As expected during an election year (not sure which years aren’t), Sec. Duncan’s talk was light on anything that could be taken as disruptive thinking. The title of “Fighting the Wrong Education Battles” was fleshed out not with a clear cry for which battles were worth fighting, but for compromise and ceding of ideology.
It was the stump speech I expected and that Sec. Duncan needed to make in an age when leadership has become conflated with keeping power. Because I understood the politics of the moment, I wasn’t surprised by the speech.
The underwhelming feeling came from the audience’s response. It almost felt as though being in the room negated the potential to disagree. Access trumped democracy. When we arrived at the Q&A portion, questions were largely driven by personal interests and not thoughtful engagement with the positions the Secretary had outlined.
This was expected. As columnist David Brooks noted at his Askwith, I’ve been at Harvard enough to know people were there to hear themselves talk.
All that was not what frustrated me.
The next day, Wynton Marsalis joined with a distinguished panel for another forum titled “Educating for Moral Agency and Engaged Citizenship.”
Marsalis and the rest of the panel explored education from the perspective of jazz, the arts, and non-religious spiritual education. They challenged notions of masculinity and community involvement and considered how educators and officials could shift the way they listen in a move to improve students’ learning.
It was exteporaneous and free-flowing.
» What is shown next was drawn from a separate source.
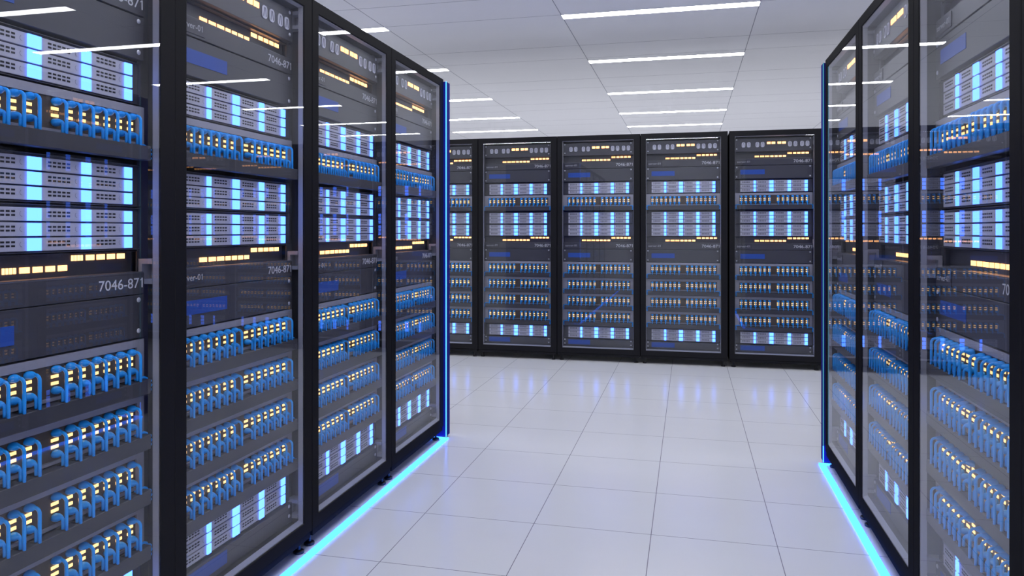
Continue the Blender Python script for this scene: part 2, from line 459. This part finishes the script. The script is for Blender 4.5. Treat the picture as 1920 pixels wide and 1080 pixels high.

Tangents were followed. Ideas explored. Standards challenged.
…rows empty.
Whereas a stump speech brought out throngs and was streamed and archived, I can’t post the footage of the Marsalis panel because I can’t find it.
I wish I could.
If we continue to flock to those in power who are encumbered in the service of multiple masters for inspiration and solutions, the future we hope for will continue to exist on a far distant horizon.
If more and more we realized the value and wisdom of engaging with those who are in an of the doing of the work, that horizon would be far closer.